The European Union has authorized negotiations to amend agreements concerning the automatic exchange of financial account information, signaling a significant move towards enhancing international tax compliance.
- Decision (EU) 2024/1489, approved by the Council of the European Union on May 21, 2024, authorizes initiation of negotiations aimed at improving existing agreements between the EU and Switzerland, Liechtenstein, Andorra, Monaco, and San Marino.
- These agreements facilitate reciprocal automatic exchange of financial account information between EU Member States and the aforementioned third countries, utilizing the Common Reporting Standard (CRS) developed by the OECD to prevent and combat tax fraud and evasion.
- Significant revisions to the CRS were ratified within the OECD on August 26, 2022, with implementation slated for January 1, 2026, prompting the EU to undertake measures to incorporate these changes into its regulatory framework.

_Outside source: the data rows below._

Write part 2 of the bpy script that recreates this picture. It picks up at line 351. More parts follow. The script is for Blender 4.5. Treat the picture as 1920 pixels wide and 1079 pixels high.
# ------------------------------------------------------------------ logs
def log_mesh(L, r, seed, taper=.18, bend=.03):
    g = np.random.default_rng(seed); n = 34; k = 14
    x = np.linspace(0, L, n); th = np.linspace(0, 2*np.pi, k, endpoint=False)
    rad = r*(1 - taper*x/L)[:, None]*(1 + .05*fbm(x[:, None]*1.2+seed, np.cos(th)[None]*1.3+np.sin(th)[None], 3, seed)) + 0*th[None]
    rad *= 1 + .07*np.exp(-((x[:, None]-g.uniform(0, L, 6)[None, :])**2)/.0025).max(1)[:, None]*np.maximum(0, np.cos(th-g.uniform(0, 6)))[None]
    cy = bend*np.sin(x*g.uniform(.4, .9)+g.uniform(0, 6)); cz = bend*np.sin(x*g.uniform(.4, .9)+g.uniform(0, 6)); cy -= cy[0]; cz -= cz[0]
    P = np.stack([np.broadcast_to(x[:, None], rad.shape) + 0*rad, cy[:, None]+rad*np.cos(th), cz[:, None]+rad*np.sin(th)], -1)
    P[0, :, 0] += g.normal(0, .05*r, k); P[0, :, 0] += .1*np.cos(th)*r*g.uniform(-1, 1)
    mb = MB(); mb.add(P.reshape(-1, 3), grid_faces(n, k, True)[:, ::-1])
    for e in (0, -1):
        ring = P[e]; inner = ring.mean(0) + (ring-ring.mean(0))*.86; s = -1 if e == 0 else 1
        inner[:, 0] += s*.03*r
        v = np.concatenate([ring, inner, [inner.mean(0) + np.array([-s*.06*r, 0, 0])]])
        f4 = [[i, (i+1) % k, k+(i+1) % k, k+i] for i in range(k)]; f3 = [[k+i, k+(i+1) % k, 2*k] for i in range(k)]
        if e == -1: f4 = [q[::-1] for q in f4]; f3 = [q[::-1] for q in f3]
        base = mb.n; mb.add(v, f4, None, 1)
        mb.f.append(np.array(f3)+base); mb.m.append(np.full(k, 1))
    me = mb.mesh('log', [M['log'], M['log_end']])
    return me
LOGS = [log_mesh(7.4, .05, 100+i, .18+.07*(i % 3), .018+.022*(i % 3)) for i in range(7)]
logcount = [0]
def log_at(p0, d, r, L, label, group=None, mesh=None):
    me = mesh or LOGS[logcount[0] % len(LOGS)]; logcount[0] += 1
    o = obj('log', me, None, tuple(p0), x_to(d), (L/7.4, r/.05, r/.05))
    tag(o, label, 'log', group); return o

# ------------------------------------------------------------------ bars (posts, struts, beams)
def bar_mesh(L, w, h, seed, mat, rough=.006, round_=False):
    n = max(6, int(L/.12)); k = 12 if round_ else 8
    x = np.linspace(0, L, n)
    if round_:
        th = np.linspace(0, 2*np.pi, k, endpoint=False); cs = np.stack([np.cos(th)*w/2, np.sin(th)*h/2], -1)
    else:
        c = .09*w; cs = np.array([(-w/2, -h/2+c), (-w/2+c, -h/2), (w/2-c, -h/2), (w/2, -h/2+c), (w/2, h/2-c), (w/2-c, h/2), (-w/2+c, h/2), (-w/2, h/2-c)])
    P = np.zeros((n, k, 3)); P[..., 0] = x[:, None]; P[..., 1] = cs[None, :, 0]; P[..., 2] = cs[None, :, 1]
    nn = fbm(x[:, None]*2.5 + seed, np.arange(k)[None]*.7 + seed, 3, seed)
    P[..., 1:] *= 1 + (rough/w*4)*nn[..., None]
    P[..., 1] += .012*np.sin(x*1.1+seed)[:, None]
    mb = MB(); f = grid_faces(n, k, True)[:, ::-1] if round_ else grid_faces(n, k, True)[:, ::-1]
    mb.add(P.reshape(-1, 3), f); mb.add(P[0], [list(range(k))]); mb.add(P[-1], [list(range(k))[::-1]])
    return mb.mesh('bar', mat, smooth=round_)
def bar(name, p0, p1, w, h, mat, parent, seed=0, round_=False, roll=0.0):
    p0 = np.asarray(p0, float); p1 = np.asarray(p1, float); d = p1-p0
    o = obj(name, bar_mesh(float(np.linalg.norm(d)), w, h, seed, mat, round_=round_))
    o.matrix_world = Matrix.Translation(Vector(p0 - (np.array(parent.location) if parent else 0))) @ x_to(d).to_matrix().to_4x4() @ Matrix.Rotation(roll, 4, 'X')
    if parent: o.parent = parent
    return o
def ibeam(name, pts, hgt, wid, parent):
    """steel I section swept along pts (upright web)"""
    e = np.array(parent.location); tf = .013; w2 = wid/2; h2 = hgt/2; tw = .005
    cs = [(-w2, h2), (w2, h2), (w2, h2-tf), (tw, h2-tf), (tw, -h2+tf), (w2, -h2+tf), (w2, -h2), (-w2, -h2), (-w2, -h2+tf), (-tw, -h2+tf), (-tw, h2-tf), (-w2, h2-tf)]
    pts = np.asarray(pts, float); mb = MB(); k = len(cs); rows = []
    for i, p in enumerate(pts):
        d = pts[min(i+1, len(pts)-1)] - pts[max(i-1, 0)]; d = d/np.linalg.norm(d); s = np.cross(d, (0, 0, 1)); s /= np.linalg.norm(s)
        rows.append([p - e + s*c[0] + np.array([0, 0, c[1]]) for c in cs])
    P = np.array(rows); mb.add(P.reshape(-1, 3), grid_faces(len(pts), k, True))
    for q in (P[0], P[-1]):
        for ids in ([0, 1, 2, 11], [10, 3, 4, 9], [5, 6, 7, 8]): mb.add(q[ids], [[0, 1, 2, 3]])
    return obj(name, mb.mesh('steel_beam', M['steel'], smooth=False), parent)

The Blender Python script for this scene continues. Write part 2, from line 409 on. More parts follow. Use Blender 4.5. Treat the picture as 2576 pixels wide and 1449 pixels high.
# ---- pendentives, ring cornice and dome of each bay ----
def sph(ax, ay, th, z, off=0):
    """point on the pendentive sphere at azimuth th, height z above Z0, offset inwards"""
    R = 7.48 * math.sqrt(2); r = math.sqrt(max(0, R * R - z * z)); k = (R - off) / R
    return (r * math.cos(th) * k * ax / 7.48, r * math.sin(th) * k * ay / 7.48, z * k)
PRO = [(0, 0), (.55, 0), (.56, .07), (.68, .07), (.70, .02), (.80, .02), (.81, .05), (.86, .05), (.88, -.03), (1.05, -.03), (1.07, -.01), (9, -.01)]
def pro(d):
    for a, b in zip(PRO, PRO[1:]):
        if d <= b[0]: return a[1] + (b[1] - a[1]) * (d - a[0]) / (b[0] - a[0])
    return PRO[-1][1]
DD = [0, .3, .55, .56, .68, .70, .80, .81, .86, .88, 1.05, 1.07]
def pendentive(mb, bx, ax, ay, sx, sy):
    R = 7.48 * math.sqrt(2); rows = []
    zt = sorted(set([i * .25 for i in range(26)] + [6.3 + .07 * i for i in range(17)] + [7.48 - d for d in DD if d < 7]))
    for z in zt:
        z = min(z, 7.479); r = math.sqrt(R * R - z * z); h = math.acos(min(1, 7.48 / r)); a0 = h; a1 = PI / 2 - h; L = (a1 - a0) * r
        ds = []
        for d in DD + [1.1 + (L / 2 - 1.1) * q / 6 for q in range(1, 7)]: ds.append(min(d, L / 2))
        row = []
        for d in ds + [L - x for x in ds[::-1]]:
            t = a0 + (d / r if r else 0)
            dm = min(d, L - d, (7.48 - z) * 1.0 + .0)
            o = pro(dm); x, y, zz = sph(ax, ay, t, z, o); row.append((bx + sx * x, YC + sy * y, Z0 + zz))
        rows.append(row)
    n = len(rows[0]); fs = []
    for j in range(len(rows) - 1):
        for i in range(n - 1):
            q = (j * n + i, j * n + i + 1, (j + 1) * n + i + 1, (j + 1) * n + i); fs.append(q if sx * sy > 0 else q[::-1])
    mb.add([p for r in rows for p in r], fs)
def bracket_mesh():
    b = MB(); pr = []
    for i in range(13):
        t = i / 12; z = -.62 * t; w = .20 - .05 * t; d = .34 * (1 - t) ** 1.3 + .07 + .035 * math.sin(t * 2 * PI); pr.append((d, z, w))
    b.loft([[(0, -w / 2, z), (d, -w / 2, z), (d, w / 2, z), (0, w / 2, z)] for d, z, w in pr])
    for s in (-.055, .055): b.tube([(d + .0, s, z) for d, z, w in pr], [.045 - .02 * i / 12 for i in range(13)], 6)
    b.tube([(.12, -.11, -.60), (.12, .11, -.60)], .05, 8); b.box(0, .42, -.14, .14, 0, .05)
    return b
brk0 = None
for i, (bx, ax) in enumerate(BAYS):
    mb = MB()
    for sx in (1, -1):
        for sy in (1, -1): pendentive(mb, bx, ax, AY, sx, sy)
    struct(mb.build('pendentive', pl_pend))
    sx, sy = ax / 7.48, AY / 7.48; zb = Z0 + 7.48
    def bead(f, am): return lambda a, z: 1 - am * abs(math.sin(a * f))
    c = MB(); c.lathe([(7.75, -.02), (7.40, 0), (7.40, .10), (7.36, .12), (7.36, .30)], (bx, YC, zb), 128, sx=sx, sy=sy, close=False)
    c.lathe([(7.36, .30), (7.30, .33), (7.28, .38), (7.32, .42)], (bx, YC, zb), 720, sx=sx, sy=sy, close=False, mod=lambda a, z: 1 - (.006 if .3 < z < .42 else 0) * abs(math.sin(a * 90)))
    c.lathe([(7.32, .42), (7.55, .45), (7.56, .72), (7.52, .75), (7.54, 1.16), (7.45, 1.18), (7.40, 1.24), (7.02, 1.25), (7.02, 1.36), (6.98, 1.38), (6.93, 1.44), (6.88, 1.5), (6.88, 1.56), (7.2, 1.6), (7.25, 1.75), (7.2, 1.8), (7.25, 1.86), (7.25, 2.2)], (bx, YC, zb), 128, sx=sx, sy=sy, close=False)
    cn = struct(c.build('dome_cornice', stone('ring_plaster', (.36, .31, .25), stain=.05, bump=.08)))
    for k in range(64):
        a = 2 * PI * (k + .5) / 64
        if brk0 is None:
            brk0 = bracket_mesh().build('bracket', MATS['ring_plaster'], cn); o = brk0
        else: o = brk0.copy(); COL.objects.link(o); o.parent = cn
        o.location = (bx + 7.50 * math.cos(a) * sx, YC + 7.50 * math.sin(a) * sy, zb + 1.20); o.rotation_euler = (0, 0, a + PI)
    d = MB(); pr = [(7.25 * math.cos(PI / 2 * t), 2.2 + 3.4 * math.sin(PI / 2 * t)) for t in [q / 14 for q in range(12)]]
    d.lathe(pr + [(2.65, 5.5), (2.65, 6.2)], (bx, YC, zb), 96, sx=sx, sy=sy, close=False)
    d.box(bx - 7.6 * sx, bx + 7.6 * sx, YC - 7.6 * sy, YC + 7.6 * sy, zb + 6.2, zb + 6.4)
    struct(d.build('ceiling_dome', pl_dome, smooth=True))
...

- Each agreement includes provisions mandating bilateral consultations between the contracting parties in response to important changes adopted at the OECD level regarding the CRS.
- Recognizing the importance of seamless cooperation in the field of automatic exchange of financial account information beyond January 1, 2026, the EU has initiated negotiations to amend the existing agreements.
- The European Commission has been authorized to lead these negotiations on behalf of the Union, with clear directives outlined in the accompanying addendum to Decision (EU) 2024/1489.
- The negotiations will be conducted in close collaboration with the Council Working Party on Tax Questions, designated as the special committee within the meaning of Article 218(4) of the Treaty on the Functioning of the European Union.
- Regular reporting and consultation mechanisms have been established to ensure transparency and accountability throughout the negotiation process.